The Atlantic Wall, built by German forces from 1940-1944, unified Europe’s coastline militarily, legitimizing antidemocratic ideology. This megastructure of interconnected bunkers, now abandoned, resembles a linear city facing the Atlantic, slowly eroding and highlighting nature’s relentless power over human structures.

As World War II moves from memory to history, its documents tend to disperse among governmental offices, and consolidating them into a single archive fosters global dialogue, allowing researchers to exchange insights and resources, ensuring unified preservation of the war’s impact.





Placing the archive among the bunkers and coastal dunes immerses it in the very environment where historical events transpired. This proximity fosters a deeper connection to the past, highlighting the significance of these landscapes as direct witnesses to history. Here, the story unfolds without theatrical embellishments or curated displays. Instead, visitors witness the slow-paced deterioration of the remnants, while the physical documents are safely stored and preserved nearby.

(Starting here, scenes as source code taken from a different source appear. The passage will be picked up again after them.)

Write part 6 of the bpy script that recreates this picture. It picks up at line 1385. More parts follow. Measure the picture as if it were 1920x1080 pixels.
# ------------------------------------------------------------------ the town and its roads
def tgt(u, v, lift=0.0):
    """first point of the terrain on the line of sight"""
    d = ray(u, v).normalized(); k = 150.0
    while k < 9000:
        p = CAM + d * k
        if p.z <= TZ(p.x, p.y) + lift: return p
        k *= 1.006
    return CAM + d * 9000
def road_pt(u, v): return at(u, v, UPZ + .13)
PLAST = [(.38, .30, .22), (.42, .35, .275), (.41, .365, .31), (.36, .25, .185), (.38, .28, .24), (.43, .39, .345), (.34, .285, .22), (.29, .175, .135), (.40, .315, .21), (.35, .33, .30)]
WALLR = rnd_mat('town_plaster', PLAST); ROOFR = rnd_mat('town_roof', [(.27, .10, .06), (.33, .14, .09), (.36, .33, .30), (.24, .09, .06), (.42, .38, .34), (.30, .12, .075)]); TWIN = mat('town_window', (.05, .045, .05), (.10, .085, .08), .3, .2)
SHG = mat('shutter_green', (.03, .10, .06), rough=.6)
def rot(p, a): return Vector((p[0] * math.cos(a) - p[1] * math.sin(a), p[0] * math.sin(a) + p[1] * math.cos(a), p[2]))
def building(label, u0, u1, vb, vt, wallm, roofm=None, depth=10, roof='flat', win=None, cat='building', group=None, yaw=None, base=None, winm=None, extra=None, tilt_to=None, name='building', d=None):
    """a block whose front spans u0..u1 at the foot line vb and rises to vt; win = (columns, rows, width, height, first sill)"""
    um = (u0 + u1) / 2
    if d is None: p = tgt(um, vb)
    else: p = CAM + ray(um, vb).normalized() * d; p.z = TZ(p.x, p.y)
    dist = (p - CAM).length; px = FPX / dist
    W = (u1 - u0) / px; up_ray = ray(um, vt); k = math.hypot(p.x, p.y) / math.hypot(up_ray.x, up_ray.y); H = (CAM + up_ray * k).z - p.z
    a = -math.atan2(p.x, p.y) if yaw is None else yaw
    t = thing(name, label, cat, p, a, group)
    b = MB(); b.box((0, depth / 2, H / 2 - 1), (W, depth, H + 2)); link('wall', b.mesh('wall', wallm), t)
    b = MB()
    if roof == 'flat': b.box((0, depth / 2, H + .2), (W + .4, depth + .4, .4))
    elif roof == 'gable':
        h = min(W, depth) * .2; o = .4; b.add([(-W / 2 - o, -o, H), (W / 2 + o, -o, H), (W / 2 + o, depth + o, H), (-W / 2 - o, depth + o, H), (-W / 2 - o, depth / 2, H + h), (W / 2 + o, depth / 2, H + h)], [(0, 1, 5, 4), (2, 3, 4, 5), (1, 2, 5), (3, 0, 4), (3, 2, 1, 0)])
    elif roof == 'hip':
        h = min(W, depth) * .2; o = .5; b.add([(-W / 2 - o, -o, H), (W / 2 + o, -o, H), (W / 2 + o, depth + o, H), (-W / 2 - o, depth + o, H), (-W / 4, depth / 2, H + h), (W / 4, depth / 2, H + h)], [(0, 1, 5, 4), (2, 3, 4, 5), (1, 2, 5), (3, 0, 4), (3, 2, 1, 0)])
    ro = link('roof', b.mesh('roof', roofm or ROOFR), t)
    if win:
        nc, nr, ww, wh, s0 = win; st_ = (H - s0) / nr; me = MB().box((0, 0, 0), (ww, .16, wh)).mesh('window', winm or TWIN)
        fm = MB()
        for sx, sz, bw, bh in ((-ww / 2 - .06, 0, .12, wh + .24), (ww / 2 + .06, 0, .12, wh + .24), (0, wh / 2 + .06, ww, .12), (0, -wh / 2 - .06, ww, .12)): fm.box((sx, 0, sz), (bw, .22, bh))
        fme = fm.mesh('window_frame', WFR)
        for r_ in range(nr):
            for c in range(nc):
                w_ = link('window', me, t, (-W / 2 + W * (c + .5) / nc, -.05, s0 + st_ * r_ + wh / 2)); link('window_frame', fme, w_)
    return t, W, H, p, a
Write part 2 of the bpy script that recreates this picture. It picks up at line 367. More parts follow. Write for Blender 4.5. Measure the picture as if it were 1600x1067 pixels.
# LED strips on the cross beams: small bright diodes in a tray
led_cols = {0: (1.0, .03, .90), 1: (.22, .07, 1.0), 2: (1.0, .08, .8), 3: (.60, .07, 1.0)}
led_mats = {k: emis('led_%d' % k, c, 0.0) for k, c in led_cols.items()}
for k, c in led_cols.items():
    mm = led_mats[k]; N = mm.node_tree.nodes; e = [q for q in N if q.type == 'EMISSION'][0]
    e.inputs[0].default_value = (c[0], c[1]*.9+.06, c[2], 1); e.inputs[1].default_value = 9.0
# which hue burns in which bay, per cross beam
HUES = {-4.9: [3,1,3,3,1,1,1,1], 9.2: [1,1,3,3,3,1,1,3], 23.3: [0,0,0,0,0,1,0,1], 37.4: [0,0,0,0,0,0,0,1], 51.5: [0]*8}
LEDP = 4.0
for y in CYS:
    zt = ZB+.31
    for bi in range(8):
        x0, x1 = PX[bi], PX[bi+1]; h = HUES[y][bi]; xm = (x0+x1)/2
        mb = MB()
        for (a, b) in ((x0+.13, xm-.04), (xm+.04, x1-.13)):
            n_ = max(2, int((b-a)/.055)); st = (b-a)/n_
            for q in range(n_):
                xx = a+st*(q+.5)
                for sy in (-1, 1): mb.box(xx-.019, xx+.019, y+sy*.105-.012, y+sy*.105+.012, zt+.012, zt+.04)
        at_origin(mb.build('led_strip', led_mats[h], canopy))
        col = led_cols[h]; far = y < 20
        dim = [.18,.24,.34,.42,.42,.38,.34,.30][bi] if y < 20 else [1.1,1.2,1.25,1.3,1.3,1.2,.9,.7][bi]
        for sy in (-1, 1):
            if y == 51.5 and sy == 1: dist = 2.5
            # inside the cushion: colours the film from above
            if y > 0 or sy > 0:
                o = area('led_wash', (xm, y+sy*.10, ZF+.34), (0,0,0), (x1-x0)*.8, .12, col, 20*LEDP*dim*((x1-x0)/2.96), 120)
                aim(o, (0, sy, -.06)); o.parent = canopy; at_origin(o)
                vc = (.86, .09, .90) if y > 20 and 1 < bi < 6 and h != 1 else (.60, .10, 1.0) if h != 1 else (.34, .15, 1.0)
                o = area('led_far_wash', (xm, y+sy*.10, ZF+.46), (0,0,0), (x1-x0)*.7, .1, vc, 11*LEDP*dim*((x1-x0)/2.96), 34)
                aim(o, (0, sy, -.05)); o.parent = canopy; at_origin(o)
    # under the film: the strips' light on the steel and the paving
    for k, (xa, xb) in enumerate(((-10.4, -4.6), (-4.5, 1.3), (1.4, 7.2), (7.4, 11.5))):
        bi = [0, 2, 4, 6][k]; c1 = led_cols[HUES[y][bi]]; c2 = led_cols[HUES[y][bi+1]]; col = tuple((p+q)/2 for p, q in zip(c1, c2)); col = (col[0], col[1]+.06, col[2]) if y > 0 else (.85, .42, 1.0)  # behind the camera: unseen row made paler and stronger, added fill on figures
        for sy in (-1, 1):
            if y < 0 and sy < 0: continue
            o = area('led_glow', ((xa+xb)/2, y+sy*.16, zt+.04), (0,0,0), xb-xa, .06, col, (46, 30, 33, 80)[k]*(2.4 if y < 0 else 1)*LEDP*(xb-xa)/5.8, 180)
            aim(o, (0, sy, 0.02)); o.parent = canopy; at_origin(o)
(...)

As a guest to the dynamic landscape, the building is lifted from the ground, making space for the grass dunes to gently drift under. Only the constructive shafts peeks through the ground. Due to the program’s duality, the archive with its sensitive, private functions is situated underground, while the visitor centre above extend outward into the open landscape. Like a bunker, archives are designed to protect their contents; bunkers withstand bombings, while archives safeguard fragile documents.